State-owned distribution companies (DISCOs) are corporatized but only on paper; it is unclear under which law the DISCOs are governed. Over the years, the government’s footprint on the sector (power division) has become more significant instead of decentralizing power.

PIDE suggested that unless all companies are made responsible and accountable for all their decisions and finances, it would not be possible to bring efficiency to the power sector. These companies need independent boards with zero influence from bureaucracy.

The billing system has to be decentralized and carefully targeted with technology-based pre-paid smart meters.
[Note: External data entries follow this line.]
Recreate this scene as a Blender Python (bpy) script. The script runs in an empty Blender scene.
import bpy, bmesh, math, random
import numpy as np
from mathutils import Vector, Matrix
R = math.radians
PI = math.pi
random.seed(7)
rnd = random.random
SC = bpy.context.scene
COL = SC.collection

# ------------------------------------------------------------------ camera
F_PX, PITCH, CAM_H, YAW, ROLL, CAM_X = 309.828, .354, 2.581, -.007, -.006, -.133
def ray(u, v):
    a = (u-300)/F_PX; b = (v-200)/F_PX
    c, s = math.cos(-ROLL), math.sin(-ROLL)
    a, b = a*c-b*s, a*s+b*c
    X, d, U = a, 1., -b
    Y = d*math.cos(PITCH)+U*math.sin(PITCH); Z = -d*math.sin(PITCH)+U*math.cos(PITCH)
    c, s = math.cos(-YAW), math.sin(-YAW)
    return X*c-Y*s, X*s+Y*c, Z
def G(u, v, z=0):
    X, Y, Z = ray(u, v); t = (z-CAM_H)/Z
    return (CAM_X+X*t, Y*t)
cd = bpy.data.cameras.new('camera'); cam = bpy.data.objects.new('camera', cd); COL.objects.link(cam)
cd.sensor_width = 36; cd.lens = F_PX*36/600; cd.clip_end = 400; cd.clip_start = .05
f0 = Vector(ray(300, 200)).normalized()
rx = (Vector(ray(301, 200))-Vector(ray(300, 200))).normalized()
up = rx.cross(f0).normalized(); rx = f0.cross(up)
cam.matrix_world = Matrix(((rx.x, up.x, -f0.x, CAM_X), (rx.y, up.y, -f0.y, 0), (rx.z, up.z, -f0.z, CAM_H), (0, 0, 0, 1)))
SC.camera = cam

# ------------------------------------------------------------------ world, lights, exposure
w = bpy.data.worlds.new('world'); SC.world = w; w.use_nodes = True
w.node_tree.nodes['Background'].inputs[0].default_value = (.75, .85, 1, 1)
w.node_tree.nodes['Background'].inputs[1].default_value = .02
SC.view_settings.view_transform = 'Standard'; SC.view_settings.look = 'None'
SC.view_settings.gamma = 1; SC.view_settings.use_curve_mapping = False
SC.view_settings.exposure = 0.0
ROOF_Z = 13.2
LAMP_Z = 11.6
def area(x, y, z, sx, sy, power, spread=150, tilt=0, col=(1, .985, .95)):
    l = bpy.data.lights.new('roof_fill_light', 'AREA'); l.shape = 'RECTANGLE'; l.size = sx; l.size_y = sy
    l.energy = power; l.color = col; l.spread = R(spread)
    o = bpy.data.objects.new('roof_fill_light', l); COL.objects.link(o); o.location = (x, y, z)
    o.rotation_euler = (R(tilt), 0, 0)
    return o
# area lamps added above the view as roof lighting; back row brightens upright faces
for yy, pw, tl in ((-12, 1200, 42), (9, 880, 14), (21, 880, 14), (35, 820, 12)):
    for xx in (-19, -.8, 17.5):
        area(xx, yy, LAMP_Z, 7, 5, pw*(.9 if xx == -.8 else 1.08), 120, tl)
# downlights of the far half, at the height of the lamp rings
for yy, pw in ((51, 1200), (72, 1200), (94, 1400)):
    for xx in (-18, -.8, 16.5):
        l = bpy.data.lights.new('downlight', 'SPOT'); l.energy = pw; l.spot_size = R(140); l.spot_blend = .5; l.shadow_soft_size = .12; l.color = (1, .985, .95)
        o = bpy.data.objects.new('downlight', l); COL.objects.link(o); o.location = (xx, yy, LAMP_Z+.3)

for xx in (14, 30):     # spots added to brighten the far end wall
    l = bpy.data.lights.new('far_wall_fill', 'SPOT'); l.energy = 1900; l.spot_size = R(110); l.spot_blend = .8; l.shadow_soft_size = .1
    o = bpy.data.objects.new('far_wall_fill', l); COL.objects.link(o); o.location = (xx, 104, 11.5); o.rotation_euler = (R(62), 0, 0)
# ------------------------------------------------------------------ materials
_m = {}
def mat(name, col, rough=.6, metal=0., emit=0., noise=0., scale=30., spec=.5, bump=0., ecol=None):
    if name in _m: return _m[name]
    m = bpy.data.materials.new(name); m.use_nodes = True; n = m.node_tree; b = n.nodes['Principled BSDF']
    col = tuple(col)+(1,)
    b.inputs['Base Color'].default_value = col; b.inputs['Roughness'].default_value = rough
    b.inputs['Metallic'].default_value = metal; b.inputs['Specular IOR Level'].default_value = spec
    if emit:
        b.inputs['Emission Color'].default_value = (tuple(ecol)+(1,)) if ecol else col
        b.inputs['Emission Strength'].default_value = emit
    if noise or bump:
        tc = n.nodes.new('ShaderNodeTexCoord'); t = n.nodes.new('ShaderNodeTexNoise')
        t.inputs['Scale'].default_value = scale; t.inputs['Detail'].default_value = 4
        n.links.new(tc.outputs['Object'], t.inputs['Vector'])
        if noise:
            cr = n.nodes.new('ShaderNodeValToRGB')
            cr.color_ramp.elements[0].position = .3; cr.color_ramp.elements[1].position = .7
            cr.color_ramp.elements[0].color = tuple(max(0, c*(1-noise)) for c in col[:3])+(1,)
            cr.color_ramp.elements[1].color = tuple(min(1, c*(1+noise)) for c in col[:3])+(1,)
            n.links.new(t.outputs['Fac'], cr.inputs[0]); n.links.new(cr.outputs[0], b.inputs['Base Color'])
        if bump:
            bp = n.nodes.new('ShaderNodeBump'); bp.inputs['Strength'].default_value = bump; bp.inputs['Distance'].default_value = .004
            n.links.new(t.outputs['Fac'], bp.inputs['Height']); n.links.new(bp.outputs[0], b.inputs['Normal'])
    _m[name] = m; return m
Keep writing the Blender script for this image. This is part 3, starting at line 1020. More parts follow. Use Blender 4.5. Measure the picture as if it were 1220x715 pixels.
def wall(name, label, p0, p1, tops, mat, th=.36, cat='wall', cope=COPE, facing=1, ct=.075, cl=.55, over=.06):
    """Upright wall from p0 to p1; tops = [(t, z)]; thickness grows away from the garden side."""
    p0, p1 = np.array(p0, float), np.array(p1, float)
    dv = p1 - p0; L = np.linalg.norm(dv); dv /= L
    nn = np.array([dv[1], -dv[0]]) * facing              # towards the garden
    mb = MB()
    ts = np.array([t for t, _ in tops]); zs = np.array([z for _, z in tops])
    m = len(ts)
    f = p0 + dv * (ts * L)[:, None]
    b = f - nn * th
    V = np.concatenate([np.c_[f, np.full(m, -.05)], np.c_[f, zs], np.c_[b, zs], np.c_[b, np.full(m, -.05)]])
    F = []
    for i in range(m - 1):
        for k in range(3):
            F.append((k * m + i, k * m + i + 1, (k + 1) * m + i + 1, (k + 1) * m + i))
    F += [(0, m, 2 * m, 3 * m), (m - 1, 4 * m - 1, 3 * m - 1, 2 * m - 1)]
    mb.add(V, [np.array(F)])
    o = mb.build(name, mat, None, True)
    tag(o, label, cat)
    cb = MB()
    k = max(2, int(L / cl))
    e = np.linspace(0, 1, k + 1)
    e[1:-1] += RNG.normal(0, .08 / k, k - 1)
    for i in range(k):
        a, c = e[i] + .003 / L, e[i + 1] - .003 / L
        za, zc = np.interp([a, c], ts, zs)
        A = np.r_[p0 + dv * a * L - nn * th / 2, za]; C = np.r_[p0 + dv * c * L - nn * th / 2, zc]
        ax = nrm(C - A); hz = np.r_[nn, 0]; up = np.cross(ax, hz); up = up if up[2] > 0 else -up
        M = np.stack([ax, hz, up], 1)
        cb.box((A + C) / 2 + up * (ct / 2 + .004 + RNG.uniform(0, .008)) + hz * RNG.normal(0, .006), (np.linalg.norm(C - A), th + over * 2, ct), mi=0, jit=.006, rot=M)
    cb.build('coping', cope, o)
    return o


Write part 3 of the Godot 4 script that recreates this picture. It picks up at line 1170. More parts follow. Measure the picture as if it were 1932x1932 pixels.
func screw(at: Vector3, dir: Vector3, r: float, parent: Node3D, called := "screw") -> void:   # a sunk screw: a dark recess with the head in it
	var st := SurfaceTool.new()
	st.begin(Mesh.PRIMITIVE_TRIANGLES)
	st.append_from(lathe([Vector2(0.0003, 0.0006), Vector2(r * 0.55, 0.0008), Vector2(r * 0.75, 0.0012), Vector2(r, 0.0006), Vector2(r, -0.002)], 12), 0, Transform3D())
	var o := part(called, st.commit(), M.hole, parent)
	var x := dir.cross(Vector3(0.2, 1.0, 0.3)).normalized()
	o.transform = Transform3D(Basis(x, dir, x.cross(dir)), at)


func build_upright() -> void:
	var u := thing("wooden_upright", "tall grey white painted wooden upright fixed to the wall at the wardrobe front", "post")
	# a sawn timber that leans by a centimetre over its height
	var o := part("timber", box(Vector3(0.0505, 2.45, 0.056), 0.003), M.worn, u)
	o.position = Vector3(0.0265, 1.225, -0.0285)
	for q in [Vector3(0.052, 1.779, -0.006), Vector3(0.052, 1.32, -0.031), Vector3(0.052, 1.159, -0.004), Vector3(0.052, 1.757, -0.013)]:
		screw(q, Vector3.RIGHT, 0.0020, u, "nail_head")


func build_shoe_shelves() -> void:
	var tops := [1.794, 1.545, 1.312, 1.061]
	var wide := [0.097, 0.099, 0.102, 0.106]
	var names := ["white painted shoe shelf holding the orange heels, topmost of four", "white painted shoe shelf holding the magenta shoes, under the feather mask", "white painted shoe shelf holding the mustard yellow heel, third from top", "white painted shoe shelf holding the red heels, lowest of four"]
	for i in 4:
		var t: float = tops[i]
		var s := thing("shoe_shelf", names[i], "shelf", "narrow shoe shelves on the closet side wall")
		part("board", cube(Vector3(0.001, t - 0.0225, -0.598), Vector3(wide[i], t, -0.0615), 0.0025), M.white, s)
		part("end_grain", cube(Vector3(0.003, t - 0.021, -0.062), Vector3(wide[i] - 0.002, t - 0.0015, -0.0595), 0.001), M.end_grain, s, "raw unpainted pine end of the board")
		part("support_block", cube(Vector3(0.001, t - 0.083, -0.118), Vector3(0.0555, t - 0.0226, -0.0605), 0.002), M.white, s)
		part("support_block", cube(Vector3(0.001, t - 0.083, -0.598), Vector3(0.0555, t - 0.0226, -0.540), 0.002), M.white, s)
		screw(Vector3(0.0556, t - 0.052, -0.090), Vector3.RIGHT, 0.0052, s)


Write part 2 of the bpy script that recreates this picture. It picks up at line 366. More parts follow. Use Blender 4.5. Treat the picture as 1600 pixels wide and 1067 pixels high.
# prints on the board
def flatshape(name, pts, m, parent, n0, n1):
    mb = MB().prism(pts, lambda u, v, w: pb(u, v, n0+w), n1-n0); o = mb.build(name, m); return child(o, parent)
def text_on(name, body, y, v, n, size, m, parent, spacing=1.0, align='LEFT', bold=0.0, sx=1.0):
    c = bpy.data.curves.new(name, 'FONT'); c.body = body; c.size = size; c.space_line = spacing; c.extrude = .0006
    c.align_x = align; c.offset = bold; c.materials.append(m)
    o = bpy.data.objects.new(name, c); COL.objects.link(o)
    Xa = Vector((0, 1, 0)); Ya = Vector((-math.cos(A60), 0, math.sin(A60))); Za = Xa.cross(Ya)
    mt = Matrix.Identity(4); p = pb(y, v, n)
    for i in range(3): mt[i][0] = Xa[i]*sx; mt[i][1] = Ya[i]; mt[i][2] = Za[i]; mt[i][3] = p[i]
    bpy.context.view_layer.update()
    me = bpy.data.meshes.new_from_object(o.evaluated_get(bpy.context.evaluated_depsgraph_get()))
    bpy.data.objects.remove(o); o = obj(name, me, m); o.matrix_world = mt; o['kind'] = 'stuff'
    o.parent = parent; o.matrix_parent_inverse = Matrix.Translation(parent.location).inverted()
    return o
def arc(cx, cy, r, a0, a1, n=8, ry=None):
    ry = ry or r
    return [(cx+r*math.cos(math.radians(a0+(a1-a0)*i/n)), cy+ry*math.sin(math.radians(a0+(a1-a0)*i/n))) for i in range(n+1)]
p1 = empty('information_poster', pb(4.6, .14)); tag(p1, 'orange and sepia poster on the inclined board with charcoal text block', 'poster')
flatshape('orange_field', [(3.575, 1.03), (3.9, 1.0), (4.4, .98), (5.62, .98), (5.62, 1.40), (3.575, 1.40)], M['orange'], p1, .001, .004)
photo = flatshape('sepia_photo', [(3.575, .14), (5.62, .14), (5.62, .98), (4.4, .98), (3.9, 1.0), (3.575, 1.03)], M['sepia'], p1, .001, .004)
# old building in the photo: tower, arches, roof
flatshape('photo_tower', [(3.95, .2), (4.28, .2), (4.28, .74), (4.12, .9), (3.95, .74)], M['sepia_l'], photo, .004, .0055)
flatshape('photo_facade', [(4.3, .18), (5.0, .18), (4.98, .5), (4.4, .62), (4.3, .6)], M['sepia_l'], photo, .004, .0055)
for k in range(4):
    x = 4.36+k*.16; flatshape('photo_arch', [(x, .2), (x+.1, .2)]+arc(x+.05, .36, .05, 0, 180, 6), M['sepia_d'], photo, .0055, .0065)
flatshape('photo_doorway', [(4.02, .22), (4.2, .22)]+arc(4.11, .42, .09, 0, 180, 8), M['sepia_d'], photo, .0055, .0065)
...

Pre-paid smart meters will also bring transparency to billing, eff­ective demand management, and commercial efficiency to distribution companies.

Furthermore, social protection has become a political instrument. The expenditures on social protection observe an increasing trend and stand at around Rs. 316 billion in the review report. While well-meaning, the program is seeking further expansion along with indexation.

PIDE estimates of poverty also suggest the poverty rate in Pakistan is around 21.5 percent. We note that BISP already covers people far more than the ultra-poor. Still, social protection is an expanding agenda in Pakistan, and the provinces also have social protection policies. Social protection is being done through utility stores, the provision of health cards, the National Rural Support Program (NRSP), the Pakistan Poverty Alleviation Fund (PPAF), micro-finance networks, fuel subsidies, public sector education provision, and a state-owned pension scheme.

Perhaps there is a need to undertake a critical review of this whole system and seek consolidation and productivity gains. In addition, these schemes have no concept of graduation or mobility. Conceivably this is indicative of the economic pessimism in the country. PIDE noted that the overlapping expenditures for social protection under different public schemes are not considered.